Yes, the spaceship knows which way to go. It doesn’t need Major Tom. But let’s get back to the other lyric, ‘and the stars look very different today’. If you want different-looking stars, you can hardly do better than Van Gogh’s post-Impressionist masterpiece, The Starry Night (1889), one of the world’s most famous and recognisable paintings. It’s a gorgeous and moving work of art, but with its swirling brushwork and thick ripples of paint, it’s not like the stars that Major Tom saw – either from above or from below. It’s not realistic at all.
Only a generation earlier, from around the 1840s to 1870s, Realism dominated European art. Painters aspired to capture the world as it actually was and represent it in their artworks. Brushwork was concealed, and art sought painstakingly to be a mirror of nature. Have you ever asked yourself how we went so abruptly from the era of art as seamless representation to art as globby impression, the Impressionism of Monet’s Water Lilies, for example?
It was because of technology. A technology that risked making every painter redundant: the camera and its photograph. There was no longer any point for a painter to try to represent the outside world when the camera could do it cheaper, faster and more accurately.
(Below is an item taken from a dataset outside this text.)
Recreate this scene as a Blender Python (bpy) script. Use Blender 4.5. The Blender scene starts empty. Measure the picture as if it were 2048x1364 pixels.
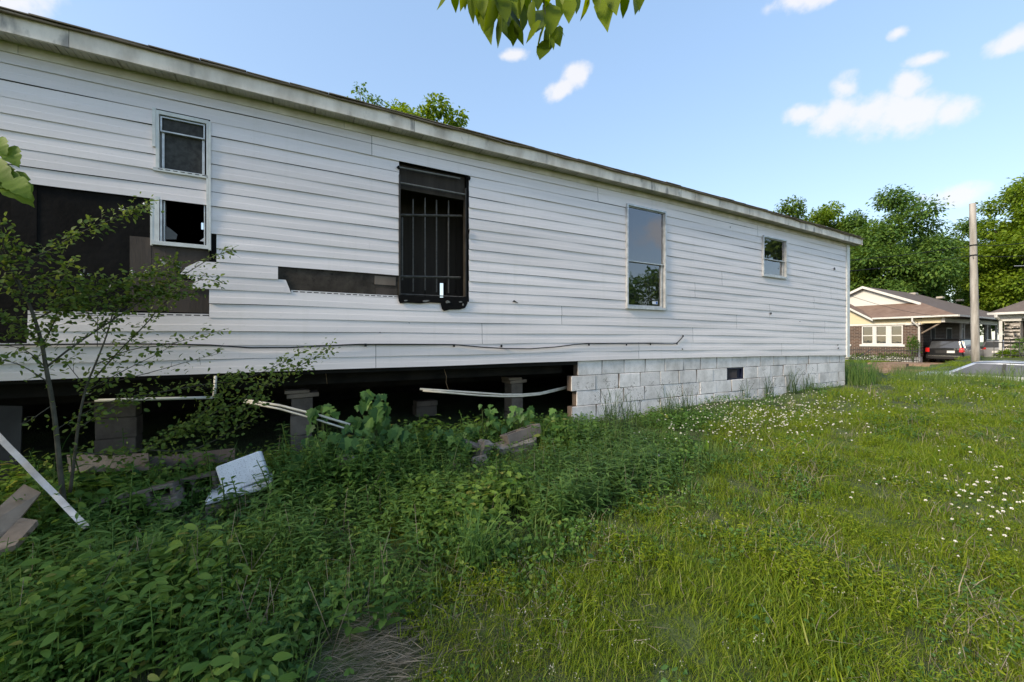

The new technology forced painters to innovate, to represent the inner world – impressions, expression – to which cameras had no access. Thus emerged post-Impressionism, Symbolism, Fauvism, Cubism, Dadaism, Surrealism, Art Deco, Pop Art…painting has never looked back after that heroic inventiveness in the face of the threat of obsolescence.
‘Here am I floating ‘round my tin can/ Far above the moon/ Planet Earth is blue/ And there’s nothing I can do’. Not correct! There is something we can do. Art, boundless human imagination, triumphed over the technology that threatened to overshadow it in the 19th century. AI, the technology of the 21st century, is of course altogether more powerful and uniquely threatening. But it is not entirely unprecedented and insurmountable. We just need to think of a new way to cut off our left ears.